GIVEN TASK ::
Leave out any pictures and transcribe all other data below exactly.

SOURCE EXCERPT ::
## start

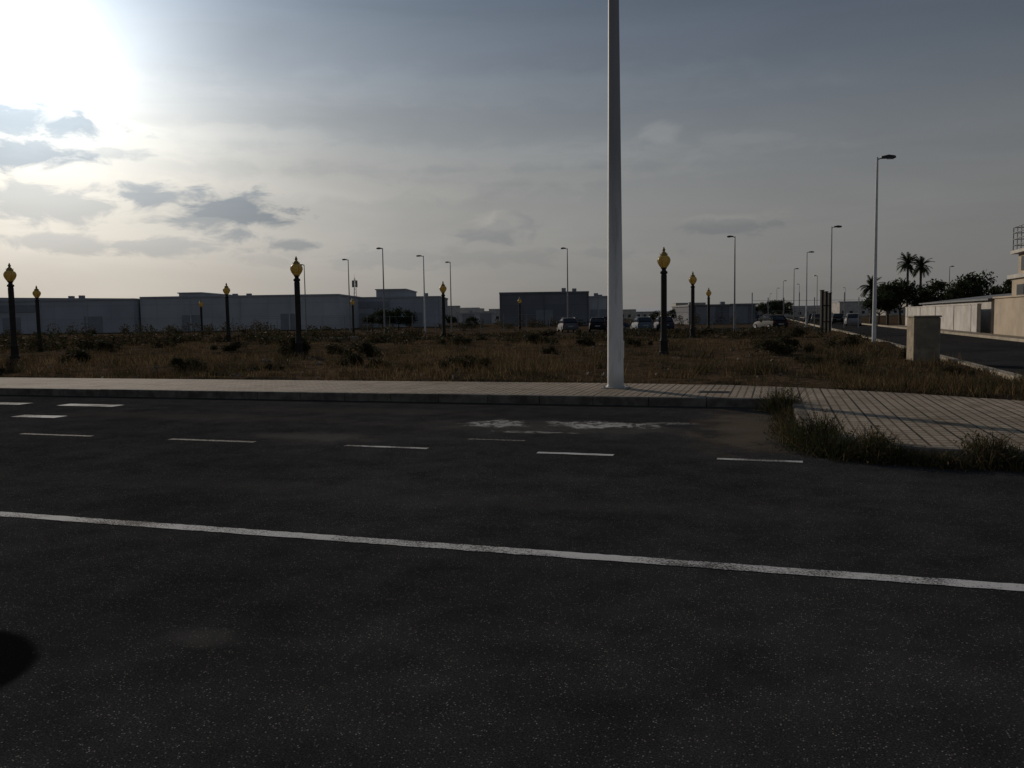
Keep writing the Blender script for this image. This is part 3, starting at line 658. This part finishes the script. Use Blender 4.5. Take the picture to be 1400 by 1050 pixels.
# ---------------------------------------------------------------- cars
M_tyre=mat('tyre',(.02,.02,.02),None,.9); M_hub=mat('hubcap',(.3,.3,.32),None,.5,metal=.4)
M_cg=mat('car_glass',(.02,.025,.03),None,.25,spec=.25); M_hl=mat('headlight',(.4,.4,.4),None,.3); M_tl=mat('tail_light',(.30,.02,.015),None,.3)
def carmesh(paint):
    b=MB()
    def loft(st,m):
        vs=[];
        for x,zb,zt,wb,wt in st:
            c=.06
            vs+=[(x,-wb+c,zb),(x,-wb,zb+c),(x,-wb,zb+(zt-zb)*.55),(x,-wt,zt-c*.6),(x,-wt+c*1.5,zt),(x,wt-c*1.5,zt),(x,wt,zt-c*.6),(x,wb,zb+(zt-zb)*.55),(x,wb,zb+c),(x,wb-c,zb)]
        n=10; fs=[]
        for i in range(len(st)-1):
            for k in range(n): fs.append((i*n+k,i*n+(k+1)%n,(i+1)*n+(k+1)%n,(i+1)*n+k))
        fs.append(tuple(range(n-1,-1,-1))); o=(len(st)-1)*n; fs.append(tuple(range(o,o+n))); b.add(vs,fs,m)
    loft([(-2.05,.38,.78,.70,.66),(-1.95,.25,.92,.82,.76),(-1.3,.22,.97,.86,.80),(0,.22,.95,.87,.82),(.9,.22,.93,.86,.80),(1.7,.24,.80,.84,.74),(2.0,.28,.68,.76,.66),(2.08,.36,.60,.66,.60)],0)
    loft([(-1.85,.93,.96,.72,.70),(-1.45,.93,1.36,.76,.60),(-.9,.93,1.45,.77,.61),(-.1,.93,1.46,.77,.62),(.35,.93,1.38,.77,.60),(1.05,.91,.95,.76,.72)],1)
    loft([(-1.40,1.375,1.41,.58,.55),(-.9,1.44,1.475,.60,.57),(-.1,1.45,1.485,.61,.58),(.32,1.38,1.42,.59,.56)],0)
    for x in (-1.4,-.45,.33):
        for sg in (-1,1): b.tube((x,sg*.78,.94),(x+.04,sg*.63,1.42),.03,.03,5,0)
    for sg in (-1,1):
        b.tube((.35,sg*.61,1.40),(1.05,sg*.75,.94),.03,.03,5,0); b.tube((-1.42,sg*.60,1.38),(-1.85,sg*.72,.95),.04,.04,5,0)
        b.box(.7,.85,sg*.95-.1,sg*.95+.1,.95,1.08,0,bev=.02)
        for x in (-1.3,1.3):
            M=Matrix.Translation((x,sg*.80,.31))@Matrix.Rotation(math.radians(90),4,'X')
            b.lathe([(.24,-.1),(.31,-.08),(.31,.08),(.24,.1)],16,2,M); b.lathe([(.19,-.108),(.19,.108)],12,3,M)
        b.box(1.93,2.03,sg*.55-.14,sg*.55+.14,.56,.68,4); b.box(-2.03,-1.93,sg*.64-.1,sg*.64+.1,.68,.88,5)
    b.box(2.06,2.09,-.26,.26,.36,.46,4); b.box(-2.08,-2.04,-.26,.26,.55,.66,4)
    return b.mesh('parked_car',[paint,M_cg,M_tyre,M_hub,M_hl,M_tl])
paints=[mat('car_paint_'+n_,c,tuple(x*.92 for x in c),.6,1,metal=0,spec=.12) for n_,c in (('silver',(.13,.135,.145)),('black',(.02,.02,.024)),('light_blue',(.12,.165,.20)),('white',(.30,.30,.30)),('blue_grey',(.05,.06,.085)))]
cms=[carmesh(p) for p in paints]
for x,y,k,a in [(5.9,88,0,95),(9.0,88,1,85),(13.5,87,2,92),(15.9,88,4,88),(11.6,98,4,0),(25.2,82,1,102),
     (41.3,102,3,72),(46.5,120,1,72),(49,130,0,72),(36,118,1,72),(39,128,4,72),(55,152,0,72),(44,150,0,72),(59,165,1,72),(62,176,0,72)]:
    obj('parked_car',cms[k],x,y,0.0,math.radians(a))
print('DONE')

## end

THE REPLY ::
Keep writing the Blender script for this image. This is part 3, starting at line 658. This part finishes the script. Use Blender 4.5. Take the picture to be 1400 by 1050 pixels.
# ---------------------------------------------------------------- cars
M_tyre=mat('tyre',(.02,.02,.02),None,.9); M_hub=mat('hubcap',(.3,.3,.32),None,.5,metal=.4)
M_cg=mat('car_glass',(.02,.025,.03),None,.25,spec=.25); M_hl=mat('headlight',(.4,.4,.4),None,.3); M_tl=mat('tail_light',(.30,.02,.015),None,.3)
def carmesh(paint):
    b=MB()
    def loft(st,m):
        vs=[];
        for x,zb,zt,wb,wt in st:
            c=.06
            vs+=[(x,-wb+c,zb),(x,-wb,zb+c),(x,-wb,zb+(zt-zb)*.55),(x,-wt,zt-c*.6),(x,-wt+c*1.5,zt),(x,wt-c*1.5,zt),(x,wt,zt-c*.6),(x,wb,zb+(zt-zb)*.55),(x,wb,zb+c),(x,wb-c,zb)]
        n=10; fs=[]
        for i in range(len(st)-1):
            for k in range(n): fs.append((i*n+k,i*n+(k+1)%n,(i+1)*n+(k+1)%n,(i+1)*n+k))
        fs.append(tuple(range(n-1,-1,-1))); o=(len(st)-1)*n; fs.append(tuple(range(o,o+n))); b.add(vs,fs,m)
    loft([(-2.05,.38,.78,.70,.66),(-1.95,.25,.92,.82,.76),(-1.3,.22,.97,.86,.80),(0,.22,.95,.87,.82),(.9,.22,.93,.86,.80),(1.7,.24,.80,.84,.74),(2.0,.28,.68,.76,.66),(2.08,.36,.60,.66,.60)],0)
    loft([(-1.85,.93,.96,.72,.70),(-1.45,.93,1.36,.76,.60),(-.9,.93,1.45,.77,.61),(-.1,.93,1.46,.77,.62),(.35,.93,1.38,.77,.60),(1.05,.91,.95,.76,.72)],1)
    loft([(-1.40,1.375,1.41,.58,.55),(-.9,1.44,1.475,.60,.57),(-.1,1.45,1.485,.61,.58),(.32,1.38,1.42,.59,.56)],0)
    for x in (-1.4,-.45,.33):
        for sg in (-1,1): b.tube((x,sg*.78,.94),(x+.04,sg*.63,1.42),.03,.03,5,0)
    for sg in (-1,1):
        b.tube((.35,sg*.61,1.40),(1.05,sg*.75,.94),.03,.03,5,0); b.tube((-1.42,sg*.60,1.38),(-1.85,sg*.72,.95),.04,.04,5,0)
        b.box(.7,.85,sg*.95-.1,sg*.95+.1,.95,1.08,0,bev=.02)
        for x in (-1.3,1.3):
            M=Matrix.Translation((x,sg*.80,.31))@Matrix.Rotation(math.radians(90),4,'X')
            b.lathe([(.24,-.1),(.31,-.08),(.31,.08),(.24,.1)],16,2,M); b.lathe([(.19,-.108),(.19,.108)],12,3,M)
        b.box(1.93,2.03,sg*.55-.14,sg*.55+.14,.56,.68,4); b.box(-2.03,-1.93,sg*.64-.1,sg*.64+.1,.68,.88,5)
    b.box(2.06,2.09,-.26,.26,.36,.46,4); b.box(-2.08,-2.04,-.26,.26,.55,.66,4)
    return b.mesh('parked_car',[paint,M_cg,M_tyre,M_hub,M_hl,M_tl])
paints=[mat('car_paint_'+n_,c,tuple(x*.92 for x in c),.6,1,metal=0,spec=.12) for n_,c in (('silver',(.13,.135,.145)),('black',(.02,.02,.024)),('light_blue',(.12,.165,.20)),('white',(.30,.30,.30)),('blue_grey',(.05,.06,.085)))]
cms=[carmesh(p) for p in paints]
for x,y,k,a in [(5.9,88,0,95),(9.0,88,1,85),(13.5,87,2,92),(15.9,88,4,88),(11.6,98,4,0),(25.2,82,1,102),
     (41.3,102,3,72),(46.5,120,1,72),(49,130,0,72),(36,118,1,72),(39,128,4,72),(55,152,0,72),(44,150,0,72),(59,165,1,72),(62,176,0,72)]:
    obj('parked_car',cms[k],x,y,0.0,math.radians(a))
print('DONE')